What is the Capital Gains Tax Allowance?

The capital gains tax allowance represents the maximum amount of allowable profit before having to pay capital gains tax.

All individuals receive a capital gains tax allowance (also known as the annual exempt amount) at the start of each tax year on April 6.

Capital gains tax (CGT) is charged by the government on profits (sometimes referred to as a chargeable gain) earned from most investments.

CGT applies to various types of investments like a buy to let property, shares in a company or valuable jewellery.

The capital gains tax allowance is similar in a way to the tax free personal allowance (which is used against normal income) because it let’s you receive profits up to the allowances threshold before having to pay tax.

As a result you are only obligated to pay CGT on the profits exceeding the capital gains tax allowance in the tax year the gain was made.

How much is the capital gains tax allowance worth?

The capital gains tax allowance is worth £3,000 per person and can only be used in the tax year it is given.

Essentially any chargeable gain over the £3,000 CGT allowance is subject to capital gains tax.

The annual exempt amount is not an allowance that can be transferred to a spouse or carried forward into a future tax year so making use of it when you can is important.

It’s worth noting that the CGT allowance can be changed by the government with the CGT allowance previously set at the higher value of £6,000.

You can use the work out your gain .GOV calculator to help you calculate your capital gains tax liability.

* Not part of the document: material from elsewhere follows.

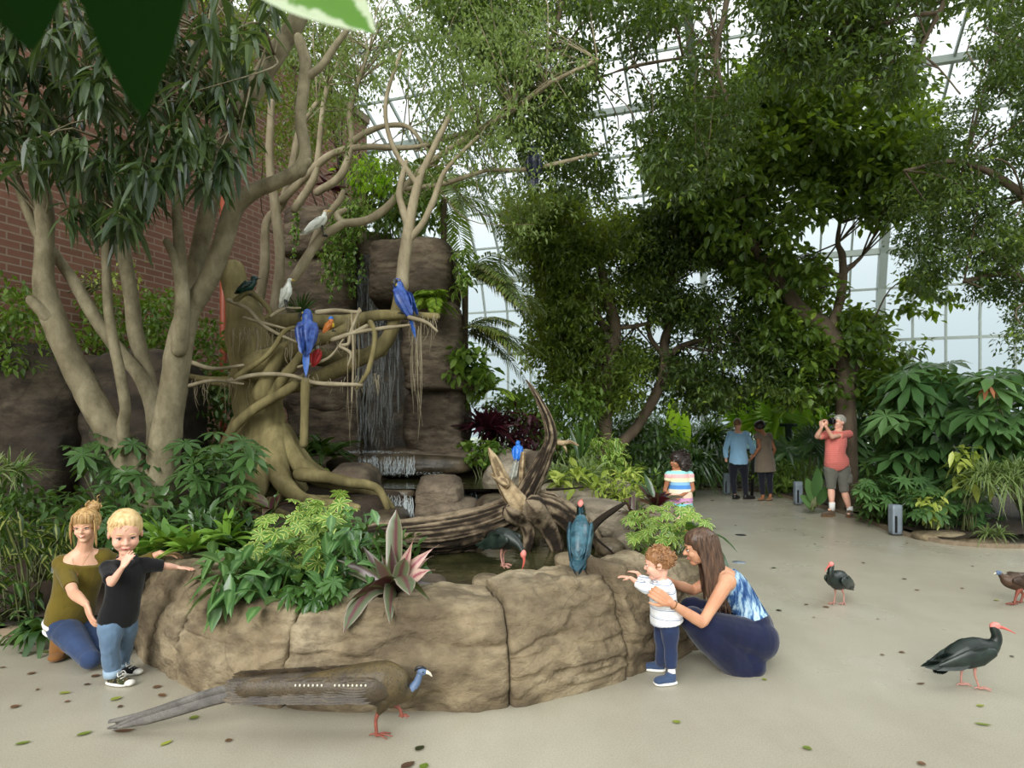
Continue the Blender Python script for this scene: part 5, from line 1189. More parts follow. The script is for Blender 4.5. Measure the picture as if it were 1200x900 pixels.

What are the capital gains tax rates?

Capital gains tax rates are calculated based on the type of asset you have sold and the rate of income tax you pay on other income.

Most chargeable assets:

Most chargeable assets are subject to either a 10% or 20% CGT rate depending on your income bracket.

If your income falls under the basic rate you the CGT rate of 10% should be used while higher rate or additional rate taxpayers will face a 20% rate.

CGT rates for property:

For chargeable gains on the sale of qualifying residential property the CGT rates are 18% for basic rate taxpayers or 24% for higher and additional rate taxpayers.

BADR for the sale of a business:

If you have been the owner of your trading business for a minimum of two years and are considering selling either the entire business or a portion of it you may qualify for business asset disposal relief (BADR) which has a rate of 10%.

How do I use the capital gains tax allowance?

Understanding how to use your capital gains tax allowance is a good way to help calculate your liability.

How to use your CGT allowance:

  • Calculate the amount of income that is subject to tax by subtracting your personal allowance and any other applicable income tax reliefs from your total income.
  • Subtract your capital gains tax allowance from your total chargeable gains.
  • Add this amount to your taxable income.

If the resulting amount falls within the basic income tax bracket you will be required to pay 10% on your gains (or 18% on residential property).

Any amount above the basic tax rate will be subject to a 20% tax (or 24% on residential property and 28%).

Can you carry forward the CGT allowance?

The captial gains tax allowance is not an allowance you can carry forward into a future tax year.

It doesn’t matter if you’ve made use of some or none of your annual exempt amount (within the year) you still won’t be able to retrospectivly make use of it.

It is a tax free allowance that automatically resets itself each tax year and is only applicable in the tax year it is given.

Does the CGT allowance affect other tax allowances?

The CGT allowance shouldn’t normally affect the value or use of other tax free allowances that you may be entitled to.

Other common tax free allowances that can be used at the same time as the CGT allowance  includes the personal allowance for use against income, the dividend allowance, and personal savings allowance (PSA).

How to use the CGT allowance to reduce tax

Planning the use of your CGT allowance can lead to a reduced CGT bill or exempt you from  paying any.

Splitting ownership:

One potential method for decreasing your CGT tax liability is by transferring an asset to your spouse or civil partner, or by dividing ownership with them.

Splitting the ownership of a chargeable asset allows both individuals to use their own capital gains tax allowance.

This allows for two CGT allowances to be set against the same capital gain resulting in a reduction of the overall CGT tax amount owed to HMRC.

Staggering the selling of assets:

Because you can’t carry forward any unused allowance from the previous tax year you could choose to sell your assets gradually over several years (rather than all at once).

In some cases this can ensure that the gains remain within the annual allowance and prevent incurring (or at least reducing) a CGT bill.

Capital gains tax losses

If you generate a profit from the sale of one item, but incur a loss from the sale of another, you have the option to deduct the loss from the gain when calculating your CGT liability.

Any losses that have not been used to offset gains can be carried forward indefinitely, as long as the loss is claimed within four years from the end of the tax year in which the disposal occurred.

For HMRC purposes it is crucial to submit details of CGT losses in your tax return even if you do not owe any capital gains tax.